PROBLEM DETAILS: Output a verbatim copy of the data, cut off after the line that contains "from mathutils import Vector, Matrix".
— begin SUPPLIED INFORMATION —
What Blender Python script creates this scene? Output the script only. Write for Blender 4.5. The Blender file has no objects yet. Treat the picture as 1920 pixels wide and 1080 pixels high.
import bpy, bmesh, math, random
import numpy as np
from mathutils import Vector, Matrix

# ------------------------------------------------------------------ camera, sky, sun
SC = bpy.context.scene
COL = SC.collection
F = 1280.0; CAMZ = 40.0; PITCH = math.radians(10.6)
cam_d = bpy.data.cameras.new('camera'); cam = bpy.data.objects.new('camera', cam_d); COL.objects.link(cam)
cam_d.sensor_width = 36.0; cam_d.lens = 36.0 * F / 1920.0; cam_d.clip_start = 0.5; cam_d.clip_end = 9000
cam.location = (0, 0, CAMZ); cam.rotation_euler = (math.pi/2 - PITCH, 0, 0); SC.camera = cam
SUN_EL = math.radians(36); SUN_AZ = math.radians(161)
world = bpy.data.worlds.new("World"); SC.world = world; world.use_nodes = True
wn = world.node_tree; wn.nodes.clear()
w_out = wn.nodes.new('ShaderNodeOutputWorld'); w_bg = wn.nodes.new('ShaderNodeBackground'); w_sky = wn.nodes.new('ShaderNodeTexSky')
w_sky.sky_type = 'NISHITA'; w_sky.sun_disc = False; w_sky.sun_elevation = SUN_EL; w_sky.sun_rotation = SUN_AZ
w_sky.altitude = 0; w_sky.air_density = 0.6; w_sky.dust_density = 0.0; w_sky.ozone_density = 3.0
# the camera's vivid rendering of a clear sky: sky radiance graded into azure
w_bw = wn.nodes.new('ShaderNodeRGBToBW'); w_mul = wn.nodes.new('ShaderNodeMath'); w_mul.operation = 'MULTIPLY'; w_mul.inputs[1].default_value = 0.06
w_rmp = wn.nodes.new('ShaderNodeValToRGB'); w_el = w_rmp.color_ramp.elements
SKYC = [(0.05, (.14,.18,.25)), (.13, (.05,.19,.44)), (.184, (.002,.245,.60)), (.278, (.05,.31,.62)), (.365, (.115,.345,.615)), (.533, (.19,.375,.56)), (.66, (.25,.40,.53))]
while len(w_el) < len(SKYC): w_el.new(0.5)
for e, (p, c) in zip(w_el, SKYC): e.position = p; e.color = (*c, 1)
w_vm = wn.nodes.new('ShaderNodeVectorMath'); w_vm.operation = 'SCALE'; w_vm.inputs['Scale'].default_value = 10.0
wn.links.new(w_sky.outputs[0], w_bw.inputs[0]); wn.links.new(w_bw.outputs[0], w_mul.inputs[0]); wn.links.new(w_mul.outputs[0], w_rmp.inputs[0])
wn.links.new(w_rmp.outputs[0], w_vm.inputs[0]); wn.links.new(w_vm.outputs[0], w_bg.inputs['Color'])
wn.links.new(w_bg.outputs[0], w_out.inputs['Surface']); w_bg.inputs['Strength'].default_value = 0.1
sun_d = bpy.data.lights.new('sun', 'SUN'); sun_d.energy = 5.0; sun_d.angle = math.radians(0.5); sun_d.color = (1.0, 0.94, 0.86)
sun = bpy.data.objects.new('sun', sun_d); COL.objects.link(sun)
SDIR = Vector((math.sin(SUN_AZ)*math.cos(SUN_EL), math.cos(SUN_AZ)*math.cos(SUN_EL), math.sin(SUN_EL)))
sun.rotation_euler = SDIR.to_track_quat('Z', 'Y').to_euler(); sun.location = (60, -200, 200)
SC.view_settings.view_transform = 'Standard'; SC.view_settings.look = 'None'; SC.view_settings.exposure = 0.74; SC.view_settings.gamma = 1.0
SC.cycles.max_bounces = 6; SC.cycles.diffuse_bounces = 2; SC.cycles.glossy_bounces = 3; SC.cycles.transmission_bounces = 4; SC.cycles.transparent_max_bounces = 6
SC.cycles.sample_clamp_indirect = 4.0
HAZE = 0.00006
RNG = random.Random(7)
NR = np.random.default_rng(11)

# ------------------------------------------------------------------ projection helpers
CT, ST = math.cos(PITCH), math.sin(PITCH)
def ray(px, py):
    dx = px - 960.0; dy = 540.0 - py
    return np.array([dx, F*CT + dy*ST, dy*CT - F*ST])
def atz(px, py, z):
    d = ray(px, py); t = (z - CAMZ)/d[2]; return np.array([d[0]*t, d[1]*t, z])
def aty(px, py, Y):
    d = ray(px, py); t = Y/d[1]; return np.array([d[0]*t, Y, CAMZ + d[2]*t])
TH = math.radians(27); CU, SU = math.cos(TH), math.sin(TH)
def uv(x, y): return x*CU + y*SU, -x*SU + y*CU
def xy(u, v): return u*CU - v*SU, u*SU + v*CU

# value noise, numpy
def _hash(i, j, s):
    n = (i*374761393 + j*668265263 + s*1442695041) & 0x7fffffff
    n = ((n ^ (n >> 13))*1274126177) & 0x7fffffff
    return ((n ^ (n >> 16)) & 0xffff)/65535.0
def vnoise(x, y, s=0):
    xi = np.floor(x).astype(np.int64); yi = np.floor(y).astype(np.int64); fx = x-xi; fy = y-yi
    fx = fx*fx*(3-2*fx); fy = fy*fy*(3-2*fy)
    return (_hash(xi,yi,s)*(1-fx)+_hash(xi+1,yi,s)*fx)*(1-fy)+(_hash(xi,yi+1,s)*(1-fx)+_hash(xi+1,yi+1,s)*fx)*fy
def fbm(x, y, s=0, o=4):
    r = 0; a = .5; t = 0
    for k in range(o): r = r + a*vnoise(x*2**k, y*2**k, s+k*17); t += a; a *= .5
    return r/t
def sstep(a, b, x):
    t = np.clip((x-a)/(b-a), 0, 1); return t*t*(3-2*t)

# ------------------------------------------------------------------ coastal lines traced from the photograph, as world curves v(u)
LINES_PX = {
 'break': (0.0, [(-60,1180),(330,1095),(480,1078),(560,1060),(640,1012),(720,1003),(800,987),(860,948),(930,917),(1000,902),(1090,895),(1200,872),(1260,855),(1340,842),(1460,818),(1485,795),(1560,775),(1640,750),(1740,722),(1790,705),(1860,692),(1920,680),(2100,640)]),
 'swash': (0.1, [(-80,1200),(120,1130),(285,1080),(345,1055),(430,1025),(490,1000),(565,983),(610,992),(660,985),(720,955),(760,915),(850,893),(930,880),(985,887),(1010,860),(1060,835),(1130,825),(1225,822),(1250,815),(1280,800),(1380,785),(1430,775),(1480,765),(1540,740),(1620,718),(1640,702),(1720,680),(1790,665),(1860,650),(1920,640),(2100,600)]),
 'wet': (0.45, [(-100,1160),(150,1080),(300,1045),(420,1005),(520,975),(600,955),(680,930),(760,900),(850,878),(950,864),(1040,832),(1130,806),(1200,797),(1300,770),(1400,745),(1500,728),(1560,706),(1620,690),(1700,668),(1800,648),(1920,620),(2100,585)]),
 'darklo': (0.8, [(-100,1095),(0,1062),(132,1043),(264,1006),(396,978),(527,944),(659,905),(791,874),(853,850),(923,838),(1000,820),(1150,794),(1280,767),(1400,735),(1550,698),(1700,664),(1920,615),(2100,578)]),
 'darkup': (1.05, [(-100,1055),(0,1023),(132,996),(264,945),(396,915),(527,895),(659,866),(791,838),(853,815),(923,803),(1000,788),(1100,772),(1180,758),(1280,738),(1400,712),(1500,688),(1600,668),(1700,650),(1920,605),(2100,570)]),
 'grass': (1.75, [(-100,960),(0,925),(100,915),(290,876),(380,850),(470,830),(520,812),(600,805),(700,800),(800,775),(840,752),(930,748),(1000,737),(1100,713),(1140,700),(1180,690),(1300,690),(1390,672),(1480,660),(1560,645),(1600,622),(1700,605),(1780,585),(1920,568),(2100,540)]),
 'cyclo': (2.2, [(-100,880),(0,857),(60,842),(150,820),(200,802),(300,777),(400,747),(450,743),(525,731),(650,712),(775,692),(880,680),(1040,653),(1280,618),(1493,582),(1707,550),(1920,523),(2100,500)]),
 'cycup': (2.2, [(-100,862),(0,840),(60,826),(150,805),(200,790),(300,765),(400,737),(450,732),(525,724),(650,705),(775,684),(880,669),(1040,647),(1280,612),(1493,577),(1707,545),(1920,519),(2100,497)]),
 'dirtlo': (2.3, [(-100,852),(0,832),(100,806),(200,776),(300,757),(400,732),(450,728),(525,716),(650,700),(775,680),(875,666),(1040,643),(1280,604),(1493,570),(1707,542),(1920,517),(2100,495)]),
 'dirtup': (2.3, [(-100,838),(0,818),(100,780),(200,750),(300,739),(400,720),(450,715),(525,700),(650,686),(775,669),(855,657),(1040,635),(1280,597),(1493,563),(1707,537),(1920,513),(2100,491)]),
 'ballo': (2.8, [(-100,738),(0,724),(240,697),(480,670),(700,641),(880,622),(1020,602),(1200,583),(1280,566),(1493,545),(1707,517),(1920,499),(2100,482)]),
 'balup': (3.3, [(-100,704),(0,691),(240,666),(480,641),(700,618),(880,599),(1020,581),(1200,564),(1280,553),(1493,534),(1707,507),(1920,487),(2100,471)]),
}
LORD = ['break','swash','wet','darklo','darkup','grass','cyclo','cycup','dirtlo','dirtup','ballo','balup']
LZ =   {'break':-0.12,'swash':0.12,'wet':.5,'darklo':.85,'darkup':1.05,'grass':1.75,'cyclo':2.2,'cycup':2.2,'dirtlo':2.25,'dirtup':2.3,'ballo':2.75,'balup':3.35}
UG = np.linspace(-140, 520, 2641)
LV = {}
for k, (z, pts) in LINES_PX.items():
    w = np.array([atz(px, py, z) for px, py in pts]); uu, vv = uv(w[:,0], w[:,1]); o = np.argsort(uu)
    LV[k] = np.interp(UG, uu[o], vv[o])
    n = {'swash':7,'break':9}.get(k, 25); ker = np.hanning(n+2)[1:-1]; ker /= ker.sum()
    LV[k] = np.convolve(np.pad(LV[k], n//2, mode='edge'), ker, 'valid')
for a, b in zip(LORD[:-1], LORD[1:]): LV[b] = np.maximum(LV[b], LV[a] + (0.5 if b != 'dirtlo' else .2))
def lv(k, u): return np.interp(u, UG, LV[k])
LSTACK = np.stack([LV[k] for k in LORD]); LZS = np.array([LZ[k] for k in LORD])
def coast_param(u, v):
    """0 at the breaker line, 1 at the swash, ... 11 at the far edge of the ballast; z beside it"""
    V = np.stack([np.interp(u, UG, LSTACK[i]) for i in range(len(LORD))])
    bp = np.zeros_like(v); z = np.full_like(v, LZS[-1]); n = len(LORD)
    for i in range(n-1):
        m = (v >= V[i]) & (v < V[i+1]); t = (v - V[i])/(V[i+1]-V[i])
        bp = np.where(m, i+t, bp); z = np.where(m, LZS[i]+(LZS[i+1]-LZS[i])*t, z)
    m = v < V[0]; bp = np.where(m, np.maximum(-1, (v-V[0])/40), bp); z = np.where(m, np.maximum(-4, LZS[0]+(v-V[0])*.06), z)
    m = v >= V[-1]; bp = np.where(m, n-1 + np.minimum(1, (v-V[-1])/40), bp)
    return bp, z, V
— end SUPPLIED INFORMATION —
FINAL ANSWER:
What Blender Python script creates this scene? Output the script only. Write for Blender 4.5. The Blender file has no objects yet. Treat the picture as 1920 pixels wide and 1080 pixels high.
import bpy, bmesh, math, random
import numpy as np
from mathutils import Vector, Matrix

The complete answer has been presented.